The difficulty is that it’s tricky to shift a player earning megastar money who doesn’t play like it any longer, not when you’ve already given up so many draft picks that your next first-round selection is probably working through his middle-school social-science homework about now.
And therefore, it goes on, with Westbrook recently acknowledging the awkwardness.
“Sometimes people at our jobs don’t like us or don’t want us there,” Westbrook told reporters. “As a professional, and as a working man, I have to do my job and do it the best way I know how to be able to support and take care of my family. And that’s what I will do.”
So there’s that. There is also a lot of other stuff going on around the league.

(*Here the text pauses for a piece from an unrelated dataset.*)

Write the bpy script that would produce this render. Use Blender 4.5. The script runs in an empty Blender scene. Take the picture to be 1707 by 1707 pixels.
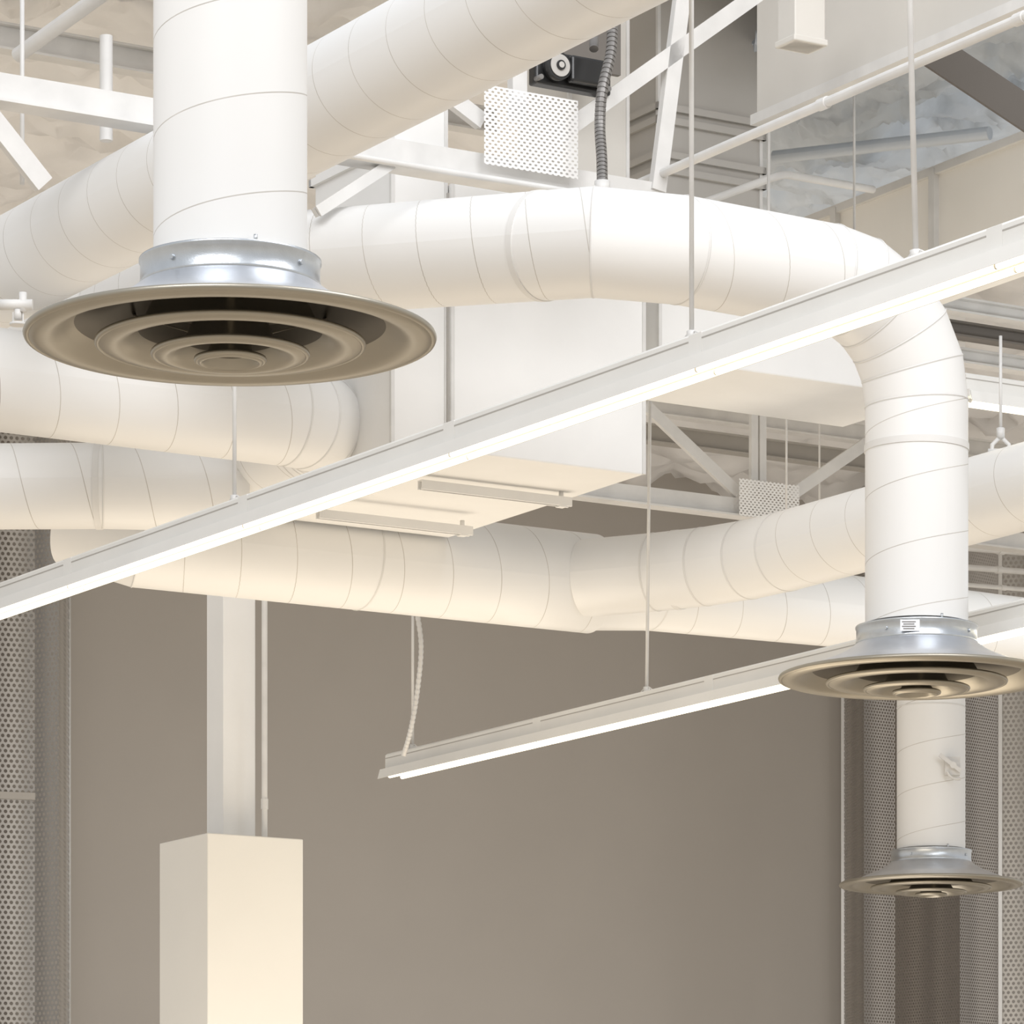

A collection of star players will return after long layoffs: Kawhi Leonard for the LA Clippers, Damian Lillard in Portland, Jamal Murray in Denver and Ben Simmons now with a Brooklyn Nets squad dripping with talent and hoping to avoid dysfunction.
Ongoing style shifts mean that the past four MVP awards have gone to two big dudes from Europe with silky skills, Giannis Antetokounmpo and Nikola Jokić.
Kevin Durant‘s power play to get out of Brooklyn didn’t work, so he’s still there, the 76ers are seeking harmony to match their firepower, and the league itself is likely a year away from an innovative in-season Cup competition that promises to be a lot of fun.
And still, it is the Lakers, destined to be the talk of the town, every town, not just the one bearing tinsel.
FOX Bet lists the Lakers at +1300 for the title, seventh-favorites, with Boston and Golden State topping the list despite their respective doses of upheaval. James, often bullish at this time of year, was a little more circumspect than usual this time.
“We have to stack days,” he told reporters. “We have to get better every day. You know, move forward. But it begins now, the season is here.”
It is, which is about the only certainty to speak of when it comes to the league’s most-talked-about team. The season’s narrative, as ever, is beating to a familiar rhythm, whatever is happening elsewhere.